:: Listed records ::
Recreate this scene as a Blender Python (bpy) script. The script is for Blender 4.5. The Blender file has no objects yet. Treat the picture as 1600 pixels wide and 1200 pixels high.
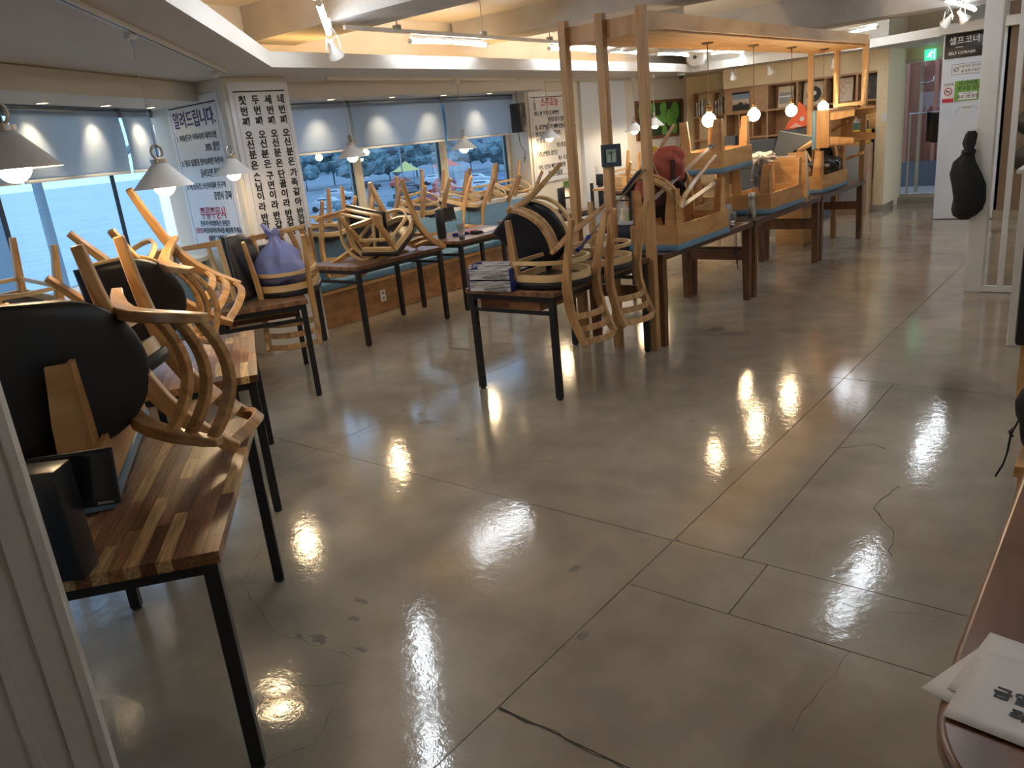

--

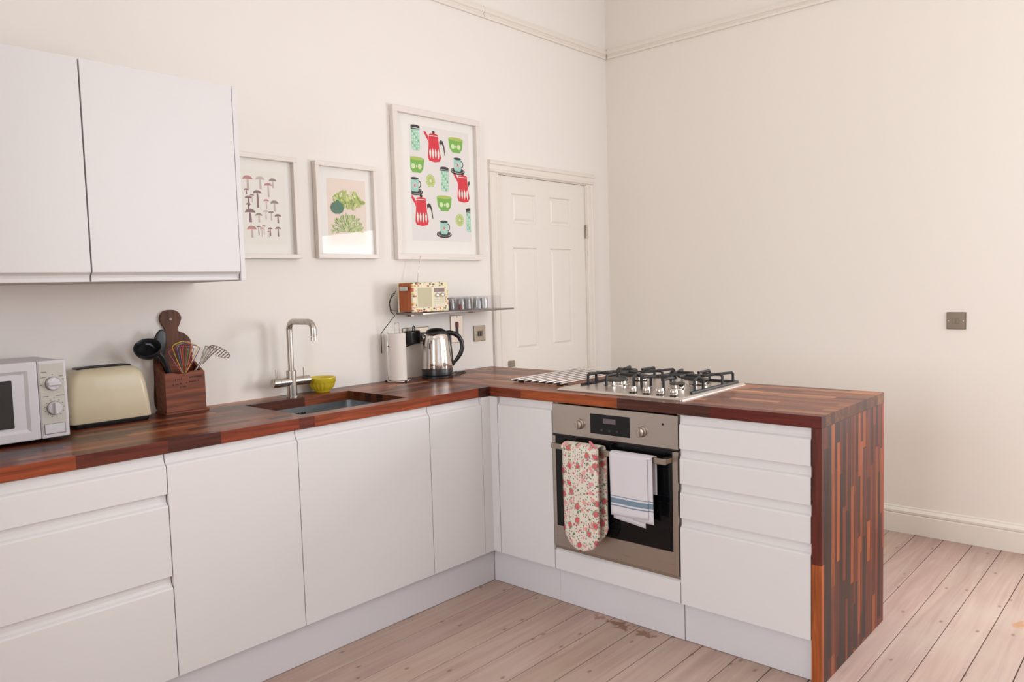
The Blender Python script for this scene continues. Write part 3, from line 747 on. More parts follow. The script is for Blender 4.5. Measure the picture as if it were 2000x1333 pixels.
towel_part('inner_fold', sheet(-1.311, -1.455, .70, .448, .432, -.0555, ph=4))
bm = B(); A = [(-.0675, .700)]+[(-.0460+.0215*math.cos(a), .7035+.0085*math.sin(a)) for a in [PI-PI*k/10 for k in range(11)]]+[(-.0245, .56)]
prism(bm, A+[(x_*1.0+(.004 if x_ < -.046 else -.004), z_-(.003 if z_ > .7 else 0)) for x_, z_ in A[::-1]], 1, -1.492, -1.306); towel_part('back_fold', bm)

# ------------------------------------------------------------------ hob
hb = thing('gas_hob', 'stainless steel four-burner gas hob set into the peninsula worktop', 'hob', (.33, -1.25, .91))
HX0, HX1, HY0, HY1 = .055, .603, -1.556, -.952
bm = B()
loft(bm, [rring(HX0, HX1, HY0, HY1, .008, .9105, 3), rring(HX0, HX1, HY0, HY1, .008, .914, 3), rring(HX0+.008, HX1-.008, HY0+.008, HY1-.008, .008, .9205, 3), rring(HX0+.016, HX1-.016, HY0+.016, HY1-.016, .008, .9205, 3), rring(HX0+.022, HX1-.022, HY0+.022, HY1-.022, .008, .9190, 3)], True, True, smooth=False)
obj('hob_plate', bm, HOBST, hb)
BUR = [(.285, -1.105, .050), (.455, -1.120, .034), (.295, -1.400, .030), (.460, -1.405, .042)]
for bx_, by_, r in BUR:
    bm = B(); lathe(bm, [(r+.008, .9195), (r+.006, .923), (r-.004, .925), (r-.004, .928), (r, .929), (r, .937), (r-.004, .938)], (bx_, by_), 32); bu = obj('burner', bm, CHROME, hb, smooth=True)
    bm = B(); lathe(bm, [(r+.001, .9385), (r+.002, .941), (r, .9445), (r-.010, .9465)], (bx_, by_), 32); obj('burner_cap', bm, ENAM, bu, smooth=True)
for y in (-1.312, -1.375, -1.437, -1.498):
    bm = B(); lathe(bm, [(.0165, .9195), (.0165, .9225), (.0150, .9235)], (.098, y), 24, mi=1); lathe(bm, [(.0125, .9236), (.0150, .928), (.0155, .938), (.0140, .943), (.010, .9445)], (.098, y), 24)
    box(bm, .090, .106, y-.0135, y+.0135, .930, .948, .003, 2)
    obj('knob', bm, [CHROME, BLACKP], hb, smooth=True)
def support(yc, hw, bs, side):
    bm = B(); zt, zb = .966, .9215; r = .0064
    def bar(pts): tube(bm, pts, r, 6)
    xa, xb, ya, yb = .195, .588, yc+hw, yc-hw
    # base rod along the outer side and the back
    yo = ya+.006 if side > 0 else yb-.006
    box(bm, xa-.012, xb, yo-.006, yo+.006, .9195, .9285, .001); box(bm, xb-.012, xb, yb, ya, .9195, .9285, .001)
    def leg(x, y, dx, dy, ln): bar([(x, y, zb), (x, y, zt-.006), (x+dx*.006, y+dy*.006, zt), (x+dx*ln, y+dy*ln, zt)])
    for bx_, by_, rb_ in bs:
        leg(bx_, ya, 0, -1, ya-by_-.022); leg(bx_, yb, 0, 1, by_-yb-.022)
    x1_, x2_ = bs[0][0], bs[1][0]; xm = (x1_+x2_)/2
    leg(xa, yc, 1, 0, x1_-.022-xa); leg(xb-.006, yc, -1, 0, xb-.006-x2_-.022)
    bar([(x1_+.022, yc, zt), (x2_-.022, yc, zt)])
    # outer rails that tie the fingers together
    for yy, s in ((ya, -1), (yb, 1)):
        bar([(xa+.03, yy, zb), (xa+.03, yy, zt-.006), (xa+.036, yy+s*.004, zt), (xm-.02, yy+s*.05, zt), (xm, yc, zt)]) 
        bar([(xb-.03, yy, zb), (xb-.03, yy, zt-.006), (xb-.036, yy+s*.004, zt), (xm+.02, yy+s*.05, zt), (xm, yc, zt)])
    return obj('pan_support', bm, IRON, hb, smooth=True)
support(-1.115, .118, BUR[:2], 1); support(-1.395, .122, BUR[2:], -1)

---

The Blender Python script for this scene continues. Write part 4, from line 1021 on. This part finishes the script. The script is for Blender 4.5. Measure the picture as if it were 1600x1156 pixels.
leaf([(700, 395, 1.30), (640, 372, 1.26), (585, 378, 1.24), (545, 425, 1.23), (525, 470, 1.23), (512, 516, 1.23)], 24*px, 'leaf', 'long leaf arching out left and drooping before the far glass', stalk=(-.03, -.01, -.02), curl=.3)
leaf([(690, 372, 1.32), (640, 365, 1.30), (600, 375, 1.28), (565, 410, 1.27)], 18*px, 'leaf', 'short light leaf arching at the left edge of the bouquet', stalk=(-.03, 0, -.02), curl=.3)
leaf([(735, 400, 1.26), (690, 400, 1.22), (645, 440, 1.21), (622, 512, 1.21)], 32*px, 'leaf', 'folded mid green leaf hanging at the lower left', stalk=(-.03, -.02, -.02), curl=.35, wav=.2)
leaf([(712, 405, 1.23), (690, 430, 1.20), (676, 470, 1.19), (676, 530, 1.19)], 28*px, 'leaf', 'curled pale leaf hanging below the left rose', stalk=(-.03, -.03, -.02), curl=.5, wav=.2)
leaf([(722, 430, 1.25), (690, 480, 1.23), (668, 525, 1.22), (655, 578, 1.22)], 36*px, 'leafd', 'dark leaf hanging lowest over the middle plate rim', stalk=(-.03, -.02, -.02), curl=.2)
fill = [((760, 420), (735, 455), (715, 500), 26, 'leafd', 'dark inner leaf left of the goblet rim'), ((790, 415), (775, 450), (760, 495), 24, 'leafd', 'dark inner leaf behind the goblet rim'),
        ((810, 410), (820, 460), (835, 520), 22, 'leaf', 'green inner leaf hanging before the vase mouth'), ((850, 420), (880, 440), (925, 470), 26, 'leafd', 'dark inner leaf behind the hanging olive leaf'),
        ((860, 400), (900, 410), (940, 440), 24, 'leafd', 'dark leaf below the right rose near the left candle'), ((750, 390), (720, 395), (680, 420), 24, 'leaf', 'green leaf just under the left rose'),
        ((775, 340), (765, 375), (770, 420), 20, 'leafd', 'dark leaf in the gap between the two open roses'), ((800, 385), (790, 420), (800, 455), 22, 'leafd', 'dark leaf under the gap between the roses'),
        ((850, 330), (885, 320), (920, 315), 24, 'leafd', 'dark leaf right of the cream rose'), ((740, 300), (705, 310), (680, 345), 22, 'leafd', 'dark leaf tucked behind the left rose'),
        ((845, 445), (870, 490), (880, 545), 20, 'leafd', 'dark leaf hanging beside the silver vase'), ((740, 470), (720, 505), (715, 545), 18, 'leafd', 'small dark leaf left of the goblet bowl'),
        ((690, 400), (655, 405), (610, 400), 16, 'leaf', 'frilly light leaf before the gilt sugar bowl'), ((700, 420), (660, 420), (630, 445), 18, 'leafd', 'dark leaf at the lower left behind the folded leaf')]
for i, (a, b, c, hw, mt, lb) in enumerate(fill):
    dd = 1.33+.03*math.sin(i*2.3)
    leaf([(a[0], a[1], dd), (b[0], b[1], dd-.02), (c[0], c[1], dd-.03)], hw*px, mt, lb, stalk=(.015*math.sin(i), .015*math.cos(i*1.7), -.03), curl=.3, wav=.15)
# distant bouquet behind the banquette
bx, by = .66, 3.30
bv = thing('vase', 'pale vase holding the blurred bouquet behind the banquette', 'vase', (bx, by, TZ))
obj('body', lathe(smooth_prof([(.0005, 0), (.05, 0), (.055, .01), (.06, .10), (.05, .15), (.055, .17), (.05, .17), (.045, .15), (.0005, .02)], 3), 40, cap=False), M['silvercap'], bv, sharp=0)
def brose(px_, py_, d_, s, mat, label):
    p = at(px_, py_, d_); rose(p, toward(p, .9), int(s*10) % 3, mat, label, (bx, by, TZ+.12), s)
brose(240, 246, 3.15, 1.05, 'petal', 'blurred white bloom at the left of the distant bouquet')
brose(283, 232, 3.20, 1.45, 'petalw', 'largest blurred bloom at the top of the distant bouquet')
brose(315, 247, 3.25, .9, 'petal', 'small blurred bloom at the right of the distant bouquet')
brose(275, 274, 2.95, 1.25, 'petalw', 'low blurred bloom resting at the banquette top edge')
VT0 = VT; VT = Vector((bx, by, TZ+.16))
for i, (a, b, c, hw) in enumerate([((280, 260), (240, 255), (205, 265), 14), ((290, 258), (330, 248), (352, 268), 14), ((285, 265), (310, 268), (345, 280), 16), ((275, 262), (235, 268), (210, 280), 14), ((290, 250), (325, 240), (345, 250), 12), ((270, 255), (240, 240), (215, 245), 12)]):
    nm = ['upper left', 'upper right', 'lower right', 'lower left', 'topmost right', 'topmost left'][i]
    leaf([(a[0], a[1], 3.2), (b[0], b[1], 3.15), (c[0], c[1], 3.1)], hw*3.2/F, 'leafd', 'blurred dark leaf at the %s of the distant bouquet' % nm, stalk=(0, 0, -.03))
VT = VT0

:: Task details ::
In the listing above, locate the line containing "fill = [((760, 420), (735, 455), (715, 500), 26, 'leafd', 'dark" and the line containing "((775, 340), (765, 375), (770, 420), 20, 'leafd', 'dark". Extract those two lines and every line between them, exactly as written, and only those.

:: Output for this task ::
fill = [((760, 420), (735, 455), (715, 500), 26, 'leafd', 'dark inner leaf left of the goblet rim'), ((790, 415), (775, 450), (760, 495), 24, 'leafd', 'dark inner leaf behind the goblet rim'),
        ((810, 410), (820, 460), (835, 520), 22, 'leaf', 'green inner leaf hanging before the vase mouth'), ((850, 420), (880, 440), (925, 470), 26, 'leafd', 'dark inner leaf behind the hanging olive leaf'),
        ((860, 400), (900, 410), (940, 440), 24, 'leafd', 'dark leaf below the right rose near the left candle'), ((750, 390), (720, 395), (680, 420), 24, 'leaf', 'green leaf just under the left rose'),
        ((775, 340), (765, 375), (770, 420), 20, 'leafd', 'dark leaf in the gap between the two open roses'), ((800, 385), (790, 420), (800, 455), 22, 'leafd', 'dark leaf under the gap between the roses'),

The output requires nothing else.